Bisnis.com, JAKARTA – Revisi Undang-undang (UU) No. 19/2006 tentang Dewan Pertimbangan Presiden (Revisi UU Wantimpres) dikhawatirkan akan melanggar ketentuan konstitusi demi kepentingan kelompok tertentu.
Pakar hukum tata negara Universitas Mulawarman, Herdiansyah Hamzahm enyebut bahwa gagasan perubahan nomenklatur Wantimpres menjadi Dewan Pertimbangan Agung (DPA) tidak memiliki landasan hukum yang memadai.
Pasalnya, DPA tak lagi tercantum dalam ketentuan Undang-undang Dasar Negara RI (UUD) 1945, sehingga ditempatkan dalam cabang kekuasaan pemerintahan.
“Tentu itu akan digunakan untuk kepentingan kelompok tertentu, terutama kelompok kekuasaan yang sekarang,” katanya saat dihubungi Bisnis, Jumat (12/7/2024).
Dia berargumen bahwa DPA akan menjadi sarana bagi Presiden Joko Widodo (Jokowi) untuk mempertahankan pengaruh terhadap pemerintahan ketika lengser pada Oktober nanti.

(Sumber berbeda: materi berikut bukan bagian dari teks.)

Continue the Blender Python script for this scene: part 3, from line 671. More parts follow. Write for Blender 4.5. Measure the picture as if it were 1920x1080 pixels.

Selain itu, DPA disebutnya juga merupakan pengejawantahan dari gagasan Presidential Cub yang sempat diutarakan Presiden Terpilih 2024-2029, Prabowo Subianto. Prabowo kala itu ingin menampung masukan mantan presiden untuk menjalankan pemerintahannya kelak.
Baca Juga
“Jadi mereka atau kelompoknya Jokowi ini masih punya ruang melalui DPA untuk mengendalikan, secara bersama mengendalikan pemerintahan ke depan,” jelas Castro.
Sebelumnya, Badan Legislasi (Baleg) DPR menyetujui revisi UU UU Wantimpres pada Selasa (9/7/2024), yang salah satu perubahannya memuat kemunculan Dewan Pertimbangan Agung.
Ketua Baleg DPR, Supratman Andi Agtas menjelaskan sediktinya tiga perubahan yang direncanakan dalam draf awal RUU Wantimpres tersebut. Pertama berkaitan dengan perubahan nomenklatur atau tata nama, tetapi diklaim tak mengubah fungsi.
Perubahan berikutnya ialah ihwal jumlah keanggotaan. Jika UU Wantimpres mengatur anggota maksimal delapan orang, maka kini DPR mengusulkan agar keanggotaan tidak dibatasi, sehingga jumlahnya sesuai dengan keinginan presiden.
Poin terakhir adalah perubahan syarat-syarat menjadi anggota Dewan Pertimbangan Agung, meskipun belum dijelaskan lebih lanjut.
Dia sekaligus membantah tudingan bahwa kedudukan Dewan Pertimbangan Agung nantinya akan sejajar dengan presiden seperti sebelum era Reformasi.
Menurutnya, amandemen UUD 1945 sudah menghapus istilah lembaga tinggi dan lembaga tertinggi negara dan hanya menjadi lembaga negara.
"Dewan pertimbangan ada di Pasal 16 Undang-undang Dasar, itu menyebut fungsi. Nah, kita memberi nomenklaturnya yang dulunya Dewan Pertimbangan Presiden sekarang menjadi Dewan Pertimbangan Agung," kilah Supratman.